Objective:
Below are several entries. Transcribe exactly those lines that fall from the one with "Continue the Blender" through the one with "12); return bm", end lines included.

Material:
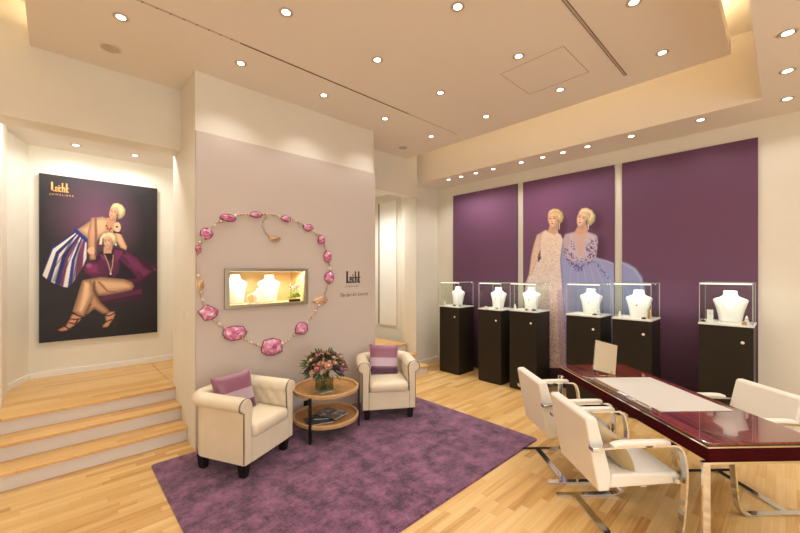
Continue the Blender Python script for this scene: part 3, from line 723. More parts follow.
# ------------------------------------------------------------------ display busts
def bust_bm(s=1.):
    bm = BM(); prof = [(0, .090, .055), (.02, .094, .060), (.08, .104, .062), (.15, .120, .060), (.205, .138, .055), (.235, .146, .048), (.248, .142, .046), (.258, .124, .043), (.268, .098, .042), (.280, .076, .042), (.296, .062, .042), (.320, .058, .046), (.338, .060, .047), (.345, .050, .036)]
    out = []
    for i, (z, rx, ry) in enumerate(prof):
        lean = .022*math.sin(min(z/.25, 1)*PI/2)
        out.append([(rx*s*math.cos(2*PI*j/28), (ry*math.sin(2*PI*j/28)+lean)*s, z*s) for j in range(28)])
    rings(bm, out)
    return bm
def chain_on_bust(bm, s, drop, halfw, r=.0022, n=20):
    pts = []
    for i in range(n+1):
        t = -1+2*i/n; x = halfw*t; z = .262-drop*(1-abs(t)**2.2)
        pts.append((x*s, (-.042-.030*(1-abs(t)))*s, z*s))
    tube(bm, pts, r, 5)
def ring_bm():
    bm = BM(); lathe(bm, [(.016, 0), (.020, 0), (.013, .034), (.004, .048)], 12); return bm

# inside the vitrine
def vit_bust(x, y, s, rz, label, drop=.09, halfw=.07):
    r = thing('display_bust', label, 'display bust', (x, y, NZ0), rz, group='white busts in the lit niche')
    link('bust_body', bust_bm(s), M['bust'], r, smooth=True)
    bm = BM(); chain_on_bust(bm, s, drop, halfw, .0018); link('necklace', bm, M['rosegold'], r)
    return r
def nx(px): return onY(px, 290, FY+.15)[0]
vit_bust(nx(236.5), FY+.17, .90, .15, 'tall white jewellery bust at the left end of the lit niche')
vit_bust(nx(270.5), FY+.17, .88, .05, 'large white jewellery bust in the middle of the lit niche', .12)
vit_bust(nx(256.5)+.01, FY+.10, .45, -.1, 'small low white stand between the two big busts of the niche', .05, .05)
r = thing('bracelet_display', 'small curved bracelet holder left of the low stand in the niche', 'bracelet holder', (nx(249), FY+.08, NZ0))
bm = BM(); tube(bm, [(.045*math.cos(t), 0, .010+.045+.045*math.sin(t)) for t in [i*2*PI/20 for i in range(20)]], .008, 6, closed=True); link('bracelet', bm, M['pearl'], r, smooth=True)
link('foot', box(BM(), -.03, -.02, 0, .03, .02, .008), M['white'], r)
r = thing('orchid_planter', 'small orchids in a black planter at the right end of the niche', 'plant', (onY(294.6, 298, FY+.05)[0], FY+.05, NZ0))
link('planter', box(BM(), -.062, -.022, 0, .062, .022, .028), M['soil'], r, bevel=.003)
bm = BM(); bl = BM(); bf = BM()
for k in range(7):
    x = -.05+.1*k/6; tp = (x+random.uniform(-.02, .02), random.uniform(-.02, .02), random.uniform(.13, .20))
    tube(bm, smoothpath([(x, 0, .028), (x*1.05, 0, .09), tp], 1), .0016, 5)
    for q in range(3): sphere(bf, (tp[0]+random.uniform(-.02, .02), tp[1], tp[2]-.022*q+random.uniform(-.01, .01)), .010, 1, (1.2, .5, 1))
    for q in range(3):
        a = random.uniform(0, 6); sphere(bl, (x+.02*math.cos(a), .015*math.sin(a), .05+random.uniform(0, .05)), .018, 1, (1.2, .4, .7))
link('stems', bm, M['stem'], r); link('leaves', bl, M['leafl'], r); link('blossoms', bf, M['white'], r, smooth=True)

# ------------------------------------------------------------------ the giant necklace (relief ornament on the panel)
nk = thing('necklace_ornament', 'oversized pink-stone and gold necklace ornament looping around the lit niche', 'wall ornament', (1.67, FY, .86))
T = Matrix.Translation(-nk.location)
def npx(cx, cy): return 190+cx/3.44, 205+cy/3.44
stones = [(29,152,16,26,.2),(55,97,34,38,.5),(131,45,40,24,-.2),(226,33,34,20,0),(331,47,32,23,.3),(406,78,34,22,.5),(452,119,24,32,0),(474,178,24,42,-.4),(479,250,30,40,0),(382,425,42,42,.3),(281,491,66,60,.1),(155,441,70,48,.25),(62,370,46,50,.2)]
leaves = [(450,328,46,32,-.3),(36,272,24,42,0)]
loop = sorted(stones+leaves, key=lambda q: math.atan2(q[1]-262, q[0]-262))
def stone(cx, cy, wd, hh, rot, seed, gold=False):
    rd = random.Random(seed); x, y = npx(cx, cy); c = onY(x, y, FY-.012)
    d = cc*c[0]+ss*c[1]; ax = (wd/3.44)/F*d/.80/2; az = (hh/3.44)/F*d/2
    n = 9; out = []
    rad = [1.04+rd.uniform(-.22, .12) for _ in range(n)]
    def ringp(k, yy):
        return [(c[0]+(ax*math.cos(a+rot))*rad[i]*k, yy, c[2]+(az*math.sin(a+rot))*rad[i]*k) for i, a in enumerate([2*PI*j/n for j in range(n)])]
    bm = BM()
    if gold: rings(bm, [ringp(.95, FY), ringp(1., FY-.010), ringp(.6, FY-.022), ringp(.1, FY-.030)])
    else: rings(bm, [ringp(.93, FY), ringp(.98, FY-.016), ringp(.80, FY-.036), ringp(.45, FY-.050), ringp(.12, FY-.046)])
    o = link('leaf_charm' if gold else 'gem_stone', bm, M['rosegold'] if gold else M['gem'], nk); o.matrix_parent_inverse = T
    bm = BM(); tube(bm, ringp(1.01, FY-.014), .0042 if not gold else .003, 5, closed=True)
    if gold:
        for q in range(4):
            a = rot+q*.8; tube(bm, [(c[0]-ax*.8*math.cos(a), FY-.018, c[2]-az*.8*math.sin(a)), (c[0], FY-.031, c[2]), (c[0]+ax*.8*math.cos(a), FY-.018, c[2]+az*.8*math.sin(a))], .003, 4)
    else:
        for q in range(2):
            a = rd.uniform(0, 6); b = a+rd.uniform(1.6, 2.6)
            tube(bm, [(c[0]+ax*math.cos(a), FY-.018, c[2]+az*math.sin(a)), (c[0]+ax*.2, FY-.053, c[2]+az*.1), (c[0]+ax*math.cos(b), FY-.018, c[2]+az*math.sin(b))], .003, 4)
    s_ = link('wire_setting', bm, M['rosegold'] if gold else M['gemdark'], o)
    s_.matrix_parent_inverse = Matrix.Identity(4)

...

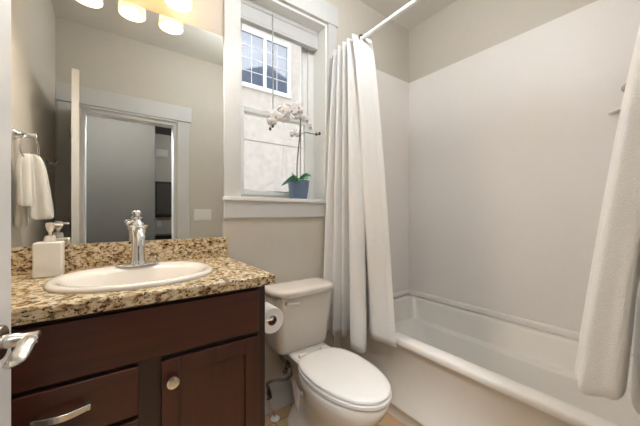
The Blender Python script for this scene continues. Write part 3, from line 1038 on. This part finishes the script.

The reply:
Continue the Blender Python script for this scene: part 3, from line 723. More parts follow.
# ------------------------------------------------------------------ display busts
def bust_bm(s=1.):
    bm = BM(); prof = [(0, .090, .055), (.02, .094, .060), (.08, .104, .062), (.15, .120, .060), (.205, .138, .055), (.235, .146, .048), (.248, .142, .046), (.258, .124, .043), (.268, .098, .042), (.280, .076, .042), (.296, .062, .042), (.320, .058, .046), (.338, .060, .047), (.345, .050, .036)]
    out = []
    for i, (z, rx, ry) in enumerate(prof):
        lean = .022*math.sin(min(z/.25, 1)*PI/2)
        out.append([(rx*s*math.cos(2*PI*j/28), (ry*math.sin(2*PI*j/28)+lean)*s, z*s) for j in range(28)])
    rings(bm, out)
    return bm
def chain_on_bust(bm, s, drop, halfw, r=.0022, n=20):
    pts = []
    for i in range(n+1):
        t = -1+2*i/n; x = halfw*t; z = .262-drop*(1-abs(t)**2.2)
        pts.append((x*s, (-.042-.030*(1-abs(t)))*s, z*s))
    tube(bm, pts, r, 5)
def ring_bm():
    bm = BM(); lathe(bm, [(.016, 0), (.020, 0), (.013, .034), (.004, .048)], 12); return bm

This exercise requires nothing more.